Chaos.
Anarchy.
Destruction.
All are the products of mans actions; the
results of our desires. And I daren't call these desires pitiful for there must
be substance in them - these desires form
an integral part of a mans characteristics. So how can we right the wrongs when
the wrongs stem from within us?
A long time ago, when human evolution had only
begun its six-million-year journey, the homo-erectus roamed the vast plains of
Africa. To assert dominance was not only a preferable characteristic, it was an essential attribute to
sustain life and therefore reproduce. Our ancestors learned to take over land,
to intellectually manipulate and to sustain this dominance.
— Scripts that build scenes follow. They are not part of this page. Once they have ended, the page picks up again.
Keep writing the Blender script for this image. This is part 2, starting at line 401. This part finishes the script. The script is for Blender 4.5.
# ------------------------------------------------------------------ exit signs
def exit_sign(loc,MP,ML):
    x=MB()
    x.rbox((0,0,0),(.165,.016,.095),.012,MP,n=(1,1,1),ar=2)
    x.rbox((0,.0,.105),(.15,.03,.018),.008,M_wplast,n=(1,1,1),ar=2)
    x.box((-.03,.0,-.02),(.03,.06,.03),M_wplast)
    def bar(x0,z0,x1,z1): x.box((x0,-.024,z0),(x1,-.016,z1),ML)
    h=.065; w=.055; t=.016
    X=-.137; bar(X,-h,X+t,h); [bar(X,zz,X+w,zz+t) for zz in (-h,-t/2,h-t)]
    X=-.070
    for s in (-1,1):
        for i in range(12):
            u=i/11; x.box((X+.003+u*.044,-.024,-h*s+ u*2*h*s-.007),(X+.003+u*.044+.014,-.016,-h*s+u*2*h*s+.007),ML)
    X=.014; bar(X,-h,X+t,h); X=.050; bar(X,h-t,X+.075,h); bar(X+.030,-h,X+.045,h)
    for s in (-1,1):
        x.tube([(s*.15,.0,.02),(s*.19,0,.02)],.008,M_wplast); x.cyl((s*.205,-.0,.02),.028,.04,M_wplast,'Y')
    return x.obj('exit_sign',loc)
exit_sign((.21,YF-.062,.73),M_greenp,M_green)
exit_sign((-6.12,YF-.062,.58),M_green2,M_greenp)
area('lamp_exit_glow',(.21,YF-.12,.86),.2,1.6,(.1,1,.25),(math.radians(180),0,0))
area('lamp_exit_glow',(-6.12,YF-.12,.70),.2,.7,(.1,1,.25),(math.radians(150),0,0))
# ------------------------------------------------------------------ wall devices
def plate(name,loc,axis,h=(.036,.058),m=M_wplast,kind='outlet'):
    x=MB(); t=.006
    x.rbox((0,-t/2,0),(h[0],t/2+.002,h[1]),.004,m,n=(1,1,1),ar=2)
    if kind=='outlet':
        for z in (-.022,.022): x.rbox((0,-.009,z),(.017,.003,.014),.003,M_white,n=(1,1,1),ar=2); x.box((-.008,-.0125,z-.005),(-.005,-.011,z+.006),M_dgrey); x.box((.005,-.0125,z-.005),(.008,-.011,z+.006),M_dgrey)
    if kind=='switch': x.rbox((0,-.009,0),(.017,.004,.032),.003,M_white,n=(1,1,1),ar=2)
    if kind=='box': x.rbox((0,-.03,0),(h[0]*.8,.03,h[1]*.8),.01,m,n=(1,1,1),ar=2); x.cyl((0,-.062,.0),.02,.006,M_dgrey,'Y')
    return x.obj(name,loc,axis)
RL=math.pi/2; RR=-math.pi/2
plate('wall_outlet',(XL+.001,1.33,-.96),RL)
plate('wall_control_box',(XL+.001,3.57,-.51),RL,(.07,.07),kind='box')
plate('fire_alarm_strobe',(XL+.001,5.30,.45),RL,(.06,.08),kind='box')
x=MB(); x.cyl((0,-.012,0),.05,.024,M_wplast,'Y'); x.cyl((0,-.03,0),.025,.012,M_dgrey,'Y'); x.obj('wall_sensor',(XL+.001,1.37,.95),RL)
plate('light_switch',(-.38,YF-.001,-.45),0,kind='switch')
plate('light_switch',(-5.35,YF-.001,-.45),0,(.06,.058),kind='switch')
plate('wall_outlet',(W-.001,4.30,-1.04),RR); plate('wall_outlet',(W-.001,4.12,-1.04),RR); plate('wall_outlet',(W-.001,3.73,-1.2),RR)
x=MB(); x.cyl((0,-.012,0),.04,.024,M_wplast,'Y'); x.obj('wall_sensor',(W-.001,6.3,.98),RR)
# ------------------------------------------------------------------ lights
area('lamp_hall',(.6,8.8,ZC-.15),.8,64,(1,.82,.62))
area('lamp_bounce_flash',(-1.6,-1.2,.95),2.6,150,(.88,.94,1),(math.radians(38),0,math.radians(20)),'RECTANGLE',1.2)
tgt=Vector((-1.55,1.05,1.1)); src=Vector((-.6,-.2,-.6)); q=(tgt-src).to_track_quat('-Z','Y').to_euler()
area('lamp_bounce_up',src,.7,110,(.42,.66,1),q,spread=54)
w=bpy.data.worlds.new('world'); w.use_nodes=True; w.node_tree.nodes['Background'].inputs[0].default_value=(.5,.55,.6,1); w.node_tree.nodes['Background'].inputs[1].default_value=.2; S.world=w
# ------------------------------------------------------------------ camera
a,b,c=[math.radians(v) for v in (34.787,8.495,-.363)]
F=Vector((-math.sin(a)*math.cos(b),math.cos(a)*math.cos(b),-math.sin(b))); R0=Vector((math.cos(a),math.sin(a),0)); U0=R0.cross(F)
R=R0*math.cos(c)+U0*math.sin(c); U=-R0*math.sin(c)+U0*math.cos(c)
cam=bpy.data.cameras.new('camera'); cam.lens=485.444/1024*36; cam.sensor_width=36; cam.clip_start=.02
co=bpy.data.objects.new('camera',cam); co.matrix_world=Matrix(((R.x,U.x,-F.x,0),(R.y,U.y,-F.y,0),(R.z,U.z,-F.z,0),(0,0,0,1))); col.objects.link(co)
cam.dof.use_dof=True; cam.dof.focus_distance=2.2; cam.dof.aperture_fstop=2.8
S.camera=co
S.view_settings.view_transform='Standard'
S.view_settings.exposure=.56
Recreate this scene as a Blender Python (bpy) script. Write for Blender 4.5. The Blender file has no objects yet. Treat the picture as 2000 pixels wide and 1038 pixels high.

Modern humans
are the same when it comes down to this intrinsic and instinctive level. Our need
to rule is just as ever-present as our involuntary reflexes.
But it has changed form.
The pursuit to dominance has caused the creation
of social classes where the proletariat serve the bourgeoisie. Turbulence and
friction between these layers of social hierarchy is what causes cracks in our
world; figuratively and literally.
But is it a bad thing? Think about it. Without
these embedded characteristics, our ancestors would never have survived and so
in a hypothetically "fixed" world, you wouldn't exist. So in response
to RK Summers poem:
The many faces of Gaia are tainted with despair
What happened to our world?
Did we break it?
Have we lost the chance to fix it?
What happened to our world?
Did we break it?
Have we lost the chance to fix it?
My dear, we never had a chance.
Also, there isn't a static and set
ideal of perfection. It is in the nature of man to want more and so we
never reach perfection. If, in a hypothetical scenario we were living in
what we now consider to be a "non-broken world", the ideal of a
better world would still exist and so we would still be in a broken land. And
so therefore it is not just unlikely and improbable, but it is impossible to live in a non-broken, utopian land.
The best we can do is seek perfection from our
imperfections. A fixed world would be pretty boring, anyway.